Rada Polityki Pieniężnej obniżyła w środę stopy procentowe o 0,75 pkt., w tym referencyjną do poziomu 6 proc. Według ekspertów obniżka stóp procentowych nie jest zaskoczeniem, choć jej skala jest większa niż przewidywał rynek.

Reklama

Tusk o obniżce stóp procentowych

Nie ulega wątpliwości, że prezes Glapiński podjął decyzję, która może się podobać kredytobiorcom i nieprzypadkowo podjął tę decyzję - i to w skali zaskakującej - na miesiąc przed wyborami. Po co mamy się oszukiwać, skoro wszyscy wiemy, dlaczego tak długo czekali, a teraz poszli na całość z obniżką stóp procentowych - ocenił na czwartkowej konferencji prasowej Tusk.

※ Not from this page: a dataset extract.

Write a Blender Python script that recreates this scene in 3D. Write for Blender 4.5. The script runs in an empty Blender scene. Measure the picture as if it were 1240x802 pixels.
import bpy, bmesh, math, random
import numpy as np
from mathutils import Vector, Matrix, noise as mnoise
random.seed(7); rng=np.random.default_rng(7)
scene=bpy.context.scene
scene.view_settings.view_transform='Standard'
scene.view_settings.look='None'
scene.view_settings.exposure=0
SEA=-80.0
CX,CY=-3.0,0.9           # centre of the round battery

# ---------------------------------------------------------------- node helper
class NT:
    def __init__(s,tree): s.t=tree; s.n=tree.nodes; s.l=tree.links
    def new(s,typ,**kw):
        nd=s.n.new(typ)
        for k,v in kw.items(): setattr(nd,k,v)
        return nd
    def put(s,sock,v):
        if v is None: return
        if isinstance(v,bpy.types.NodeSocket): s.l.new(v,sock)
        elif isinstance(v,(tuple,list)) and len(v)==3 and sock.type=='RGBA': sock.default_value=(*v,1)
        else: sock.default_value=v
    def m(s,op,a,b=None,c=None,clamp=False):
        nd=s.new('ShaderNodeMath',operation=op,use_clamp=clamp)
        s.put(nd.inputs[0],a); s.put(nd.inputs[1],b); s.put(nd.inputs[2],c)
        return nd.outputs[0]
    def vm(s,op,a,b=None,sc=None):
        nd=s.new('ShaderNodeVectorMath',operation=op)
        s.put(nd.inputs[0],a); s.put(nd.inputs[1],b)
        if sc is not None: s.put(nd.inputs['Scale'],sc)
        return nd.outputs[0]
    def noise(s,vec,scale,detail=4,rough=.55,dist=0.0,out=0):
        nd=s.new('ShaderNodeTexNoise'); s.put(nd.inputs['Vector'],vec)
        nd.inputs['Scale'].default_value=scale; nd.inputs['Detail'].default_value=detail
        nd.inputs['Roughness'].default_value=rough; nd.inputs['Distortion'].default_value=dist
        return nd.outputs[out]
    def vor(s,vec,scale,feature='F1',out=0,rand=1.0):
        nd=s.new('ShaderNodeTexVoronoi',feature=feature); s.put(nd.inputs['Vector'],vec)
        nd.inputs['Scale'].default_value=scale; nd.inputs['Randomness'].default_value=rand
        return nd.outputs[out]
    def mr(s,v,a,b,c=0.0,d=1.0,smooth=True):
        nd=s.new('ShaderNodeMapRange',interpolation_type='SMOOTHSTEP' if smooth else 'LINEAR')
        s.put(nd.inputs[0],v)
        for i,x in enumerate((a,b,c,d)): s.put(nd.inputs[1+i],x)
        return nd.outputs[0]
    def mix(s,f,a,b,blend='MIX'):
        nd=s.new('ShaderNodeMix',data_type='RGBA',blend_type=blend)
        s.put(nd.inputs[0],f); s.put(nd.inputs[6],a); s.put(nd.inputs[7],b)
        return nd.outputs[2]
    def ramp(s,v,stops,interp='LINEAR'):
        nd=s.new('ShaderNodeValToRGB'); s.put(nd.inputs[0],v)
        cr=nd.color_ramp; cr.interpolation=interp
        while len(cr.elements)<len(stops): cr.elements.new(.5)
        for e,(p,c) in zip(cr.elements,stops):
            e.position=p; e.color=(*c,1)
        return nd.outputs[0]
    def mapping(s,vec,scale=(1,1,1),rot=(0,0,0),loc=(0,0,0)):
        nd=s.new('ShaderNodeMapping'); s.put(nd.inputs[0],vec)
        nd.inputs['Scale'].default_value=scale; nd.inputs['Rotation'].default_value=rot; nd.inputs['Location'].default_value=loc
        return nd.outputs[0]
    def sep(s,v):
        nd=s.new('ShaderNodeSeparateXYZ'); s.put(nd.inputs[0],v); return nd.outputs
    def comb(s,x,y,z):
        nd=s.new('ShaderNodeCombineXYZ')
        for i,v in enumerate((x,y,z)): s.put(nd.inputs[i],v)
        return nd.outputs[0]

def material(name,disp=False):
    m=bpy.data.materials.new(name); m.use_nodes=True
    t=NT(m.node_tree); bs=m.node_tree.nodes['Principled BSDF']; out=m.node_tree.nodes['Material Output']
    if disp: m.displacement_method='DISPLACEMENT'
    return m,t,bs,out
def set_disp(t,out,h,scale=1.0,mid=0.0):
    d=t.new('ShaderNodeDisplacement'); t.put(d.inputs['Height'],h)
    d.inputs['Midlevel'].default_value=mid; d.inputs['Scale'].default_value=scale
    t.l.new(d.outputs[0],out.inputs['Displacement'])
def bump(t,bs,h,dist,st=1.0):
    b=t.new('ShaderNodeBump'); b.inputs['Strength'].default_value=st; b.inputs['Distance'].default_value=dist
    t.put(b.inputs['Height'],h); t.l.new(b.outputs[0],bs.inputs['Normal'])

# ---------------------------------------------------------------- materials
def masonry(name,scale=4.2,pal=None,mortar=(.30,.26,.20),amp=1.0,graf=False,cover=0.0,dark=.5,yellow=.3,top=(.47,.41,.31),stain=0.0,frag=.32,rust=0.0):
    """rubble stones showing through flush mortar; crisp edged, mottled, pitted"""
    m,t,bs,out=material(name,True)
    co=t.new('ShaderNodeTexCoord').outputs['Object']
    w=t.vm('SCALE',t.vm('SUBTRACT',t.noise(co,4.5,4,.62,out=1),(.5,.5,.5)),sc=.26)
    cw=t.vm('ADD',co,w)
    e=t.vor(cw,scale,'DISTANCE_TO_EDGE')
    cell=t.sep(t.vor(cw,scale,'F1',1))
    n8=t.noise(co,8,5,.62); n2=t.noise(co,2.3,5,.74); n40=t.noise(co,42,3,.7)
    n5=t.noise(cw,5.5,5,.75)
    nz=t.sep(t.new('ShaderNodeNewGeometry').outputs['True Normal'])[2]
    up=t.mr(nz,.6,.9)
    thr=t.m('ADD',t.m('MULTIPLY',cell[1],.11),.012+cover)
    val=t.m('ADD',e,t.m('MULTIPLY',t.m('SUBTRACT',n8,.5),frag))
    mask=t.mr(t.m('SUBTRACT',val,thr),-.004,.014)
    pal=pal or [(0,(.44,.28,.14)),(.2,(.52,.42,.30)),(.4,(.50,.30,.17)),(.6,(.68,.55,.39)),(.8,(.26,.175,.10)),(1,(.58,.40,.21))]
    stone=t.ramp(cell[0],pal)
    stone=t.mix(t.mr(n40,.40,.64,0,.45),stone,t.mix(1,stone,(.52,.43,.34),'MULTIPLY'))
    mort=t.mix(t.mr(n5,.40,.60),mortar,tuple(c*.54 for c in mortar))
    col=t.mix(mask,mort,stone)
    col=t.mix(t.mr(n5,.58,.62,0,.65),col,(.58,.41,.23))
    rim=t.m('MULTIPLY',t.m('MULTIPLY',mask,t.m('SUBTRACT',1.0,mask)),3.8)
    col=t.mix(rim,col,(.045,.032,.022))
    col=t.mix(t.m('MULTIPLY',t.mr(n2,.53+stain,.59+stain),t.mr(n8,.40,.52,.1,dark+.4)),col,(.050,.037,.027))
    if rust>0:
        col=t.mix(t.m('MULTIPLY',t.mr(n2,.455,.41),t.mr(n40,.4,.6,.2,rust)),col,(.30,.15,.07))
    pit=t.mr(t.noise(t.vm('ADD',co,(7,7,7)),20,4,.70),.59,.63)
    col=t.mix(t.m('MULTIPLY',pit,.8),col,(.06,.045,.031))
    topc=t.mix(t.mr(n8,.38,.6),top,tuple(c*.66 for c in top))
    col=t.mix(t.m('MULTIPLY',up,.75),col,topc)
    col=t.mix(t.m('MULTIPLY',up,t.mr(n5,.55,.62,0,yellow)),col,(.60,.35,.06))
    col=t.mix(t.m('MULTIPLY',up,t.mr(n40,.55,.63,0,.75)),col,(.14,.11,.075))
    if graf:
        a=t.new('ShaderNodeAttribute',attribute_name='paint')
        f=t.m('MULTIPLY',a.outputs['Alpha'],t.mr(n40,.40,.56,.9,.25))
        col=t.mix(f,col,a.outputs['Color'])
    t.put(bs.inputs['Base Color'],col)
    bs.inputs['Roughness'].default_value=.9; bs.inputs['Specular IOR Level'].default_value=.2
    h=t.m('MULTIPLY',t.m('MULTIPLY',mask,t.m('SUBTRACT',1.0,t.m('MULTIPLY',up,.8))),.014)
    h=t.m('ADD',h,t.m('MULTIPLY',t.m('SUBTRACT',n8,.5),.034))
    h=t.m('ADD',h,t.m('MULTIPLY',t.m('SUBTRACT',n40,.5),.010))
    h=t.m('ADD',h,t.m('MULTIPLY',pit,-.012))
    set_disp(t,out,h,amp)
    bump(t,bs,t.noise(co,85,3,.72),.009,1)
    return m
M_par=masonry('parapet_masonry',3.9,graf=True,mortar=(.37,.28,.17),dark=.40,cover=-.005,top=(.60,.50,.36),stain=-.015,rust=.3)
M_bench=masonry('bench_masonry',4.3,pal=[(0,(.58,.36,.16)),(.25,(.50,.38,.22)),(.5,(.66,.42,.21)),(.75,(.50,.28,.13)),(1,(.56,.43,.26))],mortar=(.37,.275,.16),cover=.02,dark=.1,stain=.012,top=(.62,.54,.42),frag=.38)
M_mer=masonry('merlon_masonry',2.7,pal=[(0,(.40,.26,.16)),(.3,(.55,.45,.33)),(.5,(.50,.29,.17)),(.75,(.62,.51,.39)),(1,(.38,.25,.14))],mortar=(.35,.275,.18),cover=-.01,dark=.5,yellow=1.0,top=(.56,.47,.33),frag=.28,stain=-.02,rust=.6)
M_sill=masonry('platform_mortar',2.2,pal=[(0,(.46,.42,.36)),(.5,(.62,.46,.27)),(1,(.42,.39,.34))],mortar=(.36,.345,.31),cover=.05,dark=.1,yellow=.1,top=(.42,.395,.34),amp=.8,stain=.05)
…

W jego ocenie obniżka stóp procentowych to jednak "bardzo ryzykowny krok" i jego efektem może być wciąż wysoka inflacja i drożyzna.

Zadaniem NBP, RPP i osobiście prezesa Glapińskiego jest walka z inflacją, walka z drożyzną i próba zbliżenia się choćby do tzw. celu inflacyjnego. My nie mamy dzisiaj wątpliwości, że Glapiński jest w pełni zaangażowany w politykę i w wybory. Mam nadzieję, że ludzie nie zapłacą za to zbyt wysokiej ceny w sklepach, ale wiele na to wskazuje, że konsekwencje tego będą proinflacyjne. Prawdopodobnie nadzieja Polaków, że drożyzna szybko zniknie ze sklepów, znowu została odsunięta w czasie - powiedział lider PO.